Santo Domingo de Guzmán: la oración, alimento de la fe y del testimonio cristiano

Hoy celebramos la memoria de santo Domingo de Guzmán, sacerdote y fundador de la Orden de Predicadores, llamados dominicos. Domingo nació en España, en torno al año 1170. Pertenecía a una noble familia. Estudió en Palencia, donde se distinguió por el interés en el estudio de la Sagrada Escritura y por el amor a los pobres, hasta el punto de vender sus libros para socorrer a las víctimas de una carestía.

Ordenado sacerdote, fue elegido canónigo del cabildo de la catedral en su diócesis de origen, Osma, que siglos después sería sede episcopal del beato Juan de Palafox. El obispo de Osma, Diego, le invitó a ayudarle en unas misiones diplomáticas que el rey de Castilla le había encomendado al norte de Europa. Durante este viaje, Domingo se dio cuenta de dos enormes desafíos que debía afrontar la Iglesia de su tiempo: la existencia de pueblos aún sin evangelizar y el daño a la fe y los desordenes que estaban causando en el sur de Francia algunos grupos de herejes.

Habiendo planteado el asunto al Papa, y siguiendo sus indicaciones, Domingo se dedicó a la predicación a los albigenses, un grupo hereje que sostenía la existencia de dos principios creadores igualmente poderosos, el Bien y el Mal, y que despreciaba la materia y el matrimonio por considerar que procedían del principio del mal. También negaban la encarnación de Cristo, los sacramentos y la resurrección de los cuerpos.

Pronto, algunos hombres decidieron unirse a Domingo, naciendo así la Orden de Predicadores que, por obediencia a las directrices de los papas de su tiempo, Inocencio III y Honorio III, adoptó la antigua Regla de san Agustín, adaptándola a las exigencias de la vida apostólica. Los dominicos, luego de ir a predicar de un lugar a otro, volvían a sus propios conventos, para dedicarse al estudio, la oración y la vida comunitaria.

Santo Domingo, de quien su sucesor, el beato Jordán de Sajonia, afirmaba que, “como amaba a todos, todos lo amaban”, procuró que sus seguidores adquirieran una sólida formación teológica. Para ello, los envió a las universidades de la época, cuidando que recibieran sobretodo un amplio conocimiento de la Sagrada Escritura, a fin de que fueran capaces de responder a las preguntas planteadas por la razón.

Cuando Domingo murió, en 1221, en Bolonia, la ciudad que lo declaró su patrono, la Orden de Predicadores, con el apoyo de la Santa Sede, se había difundido en muchos países de Europa.
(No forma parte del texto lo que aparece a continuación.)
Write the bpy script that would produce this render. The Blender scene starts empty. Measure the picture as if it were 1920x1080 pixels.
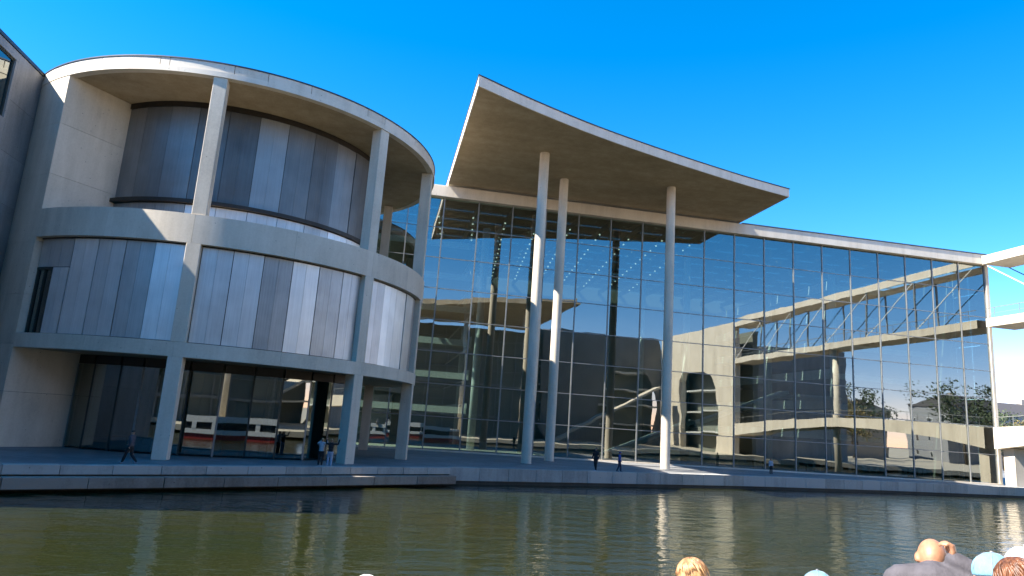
import bpy, bmesh, math, random
from mathutils import Vector, Matrix
random.seed(7)
R = math.radians
sc = bpy.context.scene
C = sc.collection

# ------------------------------------------------------------------ camera, sky, sun, exposure
F_PX, PITCH, ROLL, YAW = 1268.6, 0.19515, 0.06855, 0.17969
EYE = Vector((0, 0, 4.1))
fw = Vector((math.sin(YAW)*math.cos(PITCH), math.cos(YAW)*math.cos(PITCH), math.sin(PITCH)))
r0 = Vector((math.cos(YAW), -math.sin(YAW), 0)); u0 = r0.cross(fw)
cr = math.cos(ROLL)*r0 + math.sin(ROLL)*u0
cu = -math.sin(ROLL)*r0 + math.cos(ROLL)*u0
cam_d = bpy.data.cameras.new('camera'); cam = bpy.data.objects.new('camera', cam_d); C.objects.link(cam)
cam_d.sensor_width = 36; cam_d.lens = F_PX/1920*36; cam_d.clip_start = 0.1; cam_d.clip_end = 6000
m = Matrix((cr, cu, -fw)).transposed().to_4x4(); m.translation = EYE
cam.matrix_world = m
sc.camera = cam

SUN = Vector((-1.0, -0.16, 1.06)).normalized()      # towards the sun
elev = math.asin(SUN.z); azim = math.atan2(SUN.x, SUN.y)
w = bpy.data.worlds.new('World'); sc.world = w; w.use_nodes = True
nt = w.node_tree; bg = nt.nodes['Background']
sky = nt.nodes.new('ShaderNodeTexSky'); sky.sky_type = 'NISHITA'; sky.sun_disc = False
sky.sun_elevation = elev; sky.sun_rotation = azim
sky.air_density = 1.0; sky.dust_density = 0.05; sky.ozone_density = 5.0; sky.altitude = 1700
hs = nt.nodes.new('ShaderNodeHueSaturation'); hs.inputs['Saturation'].default_value = 1.335
nt.links.new(sky.outputs[0], hs.inputs['Color']); wb = nt.nodes.new('ShaderNodeMix'); wb.data_type = 'RGBA'; wb.blend_type = 'MULTIPLY'; wb.inputs[0].default_value = 1
wb.inputs[7].default_value = (1.0, .575, .52, 1)      # camera white balance
nt.links.new(hs.outputs[0], wb.inputs[6]); nt.links.new(wb.outputs[2], bg.inputs['Color'])
bg.inputs['Strength'].default_value = 0.122
sd = bpy.data.lights.new('sun', 'SUN'); sd.energy = 3.0; sd.angle = R(0.5); sd.color = (1.0, 0.94, 0.84)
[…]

Con su enseñanza y su testimonio, este gran santo nos muestra dos medios indispensables para que la acción apostólica sea eficaz: la devoción mariana, que dejó como herencia a sus hijos espirituales, quienes han tenido el gran mérito de difundir el santo rosario, y el valorar y pedir la oración de intercesión de las religiosas contemplativas.

Santo Domingo, que dedicaba el día al prójimo y la noche la entregaba a Dios en la oración, “nos recuerda que en el origen del testimonio de la fe, que todo cristiano debe dar en la familia, en el trabajo, en el compromiso social y también en los momentos de distensión, está la oración, el contacto personal con Dios. Sólo esta relación real con Dios nos da la fuerza para vivir intensamente cada acontecimiento, especialmente los momentos de mayor sufrimiento” (cfr. Benedicto XVI, Audiencia del 8 de agosto de 2012).